Step 3: Sign in to your Personal Tax Account

Go to the GOV.UK Personal Tax Account. You can see the code HMRC currently has on file, the income sources HMRC knows about, and any adjustments that are being made. Match that against your own knowledge of your income.

Step 4: Run the arithmetic

Take the code number, multiply by ten, and that is your personal allowance for the year. So 1257L gives £12,570. Subtract that from your expected gross income for 2026/27. The remainder is what gets taxed at 20 per cent (up to £50,270), then 40 per cent above that.

Pair this with our salary calculator to compare the expected tax with what your payslip actually shows.

Step 5: Contact HMRC if it is wrong

If the figures do not line up, ring the HMRC income tax helpline on 0300 200 3300 or message them through your Personal Tax Account. Have your National Insurance number and a recent payslip ready.

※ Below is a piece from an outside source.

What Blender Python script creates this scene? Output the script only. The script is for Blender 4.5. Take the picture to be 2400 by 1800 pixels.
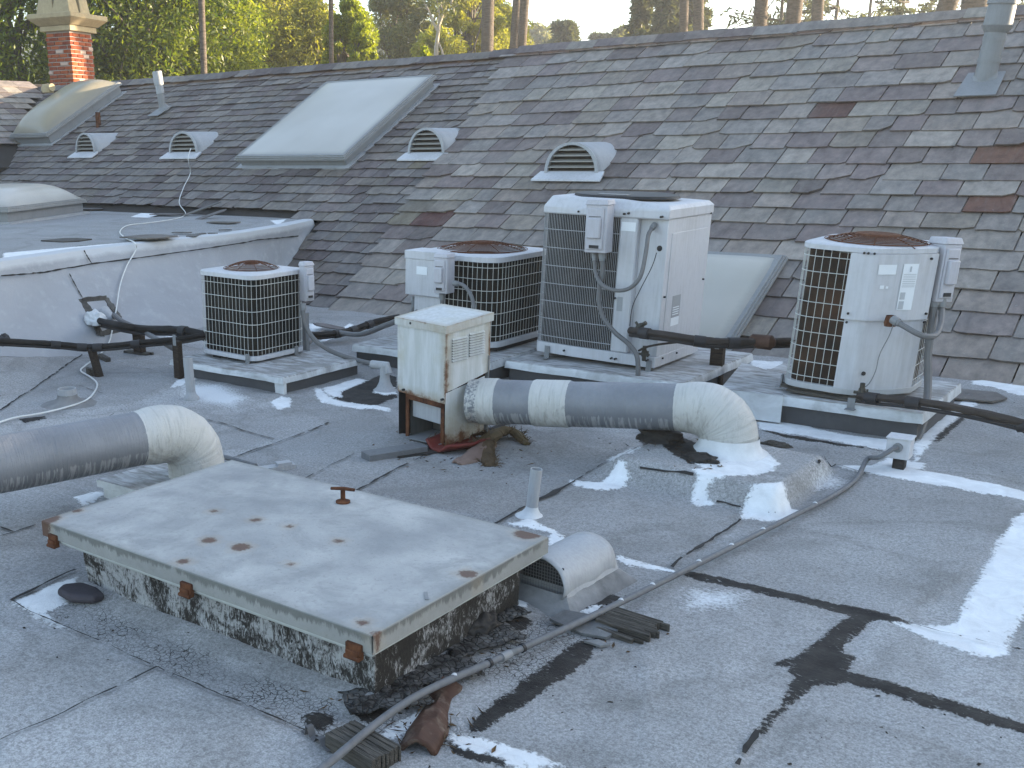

HMRC can update the code within days. Your employer will normally use the new code on the next payday, and any overpaid tax is usually refunded through payroll over the remaining months of the tax year.

When to check again

Check again whenever your circumstances change — new job, pay rise, bonus, company car, pension top-up, second job, or a partner's income crossing a threshold. A five-minute check at those moments stops almost every common PAYE problem before it grows.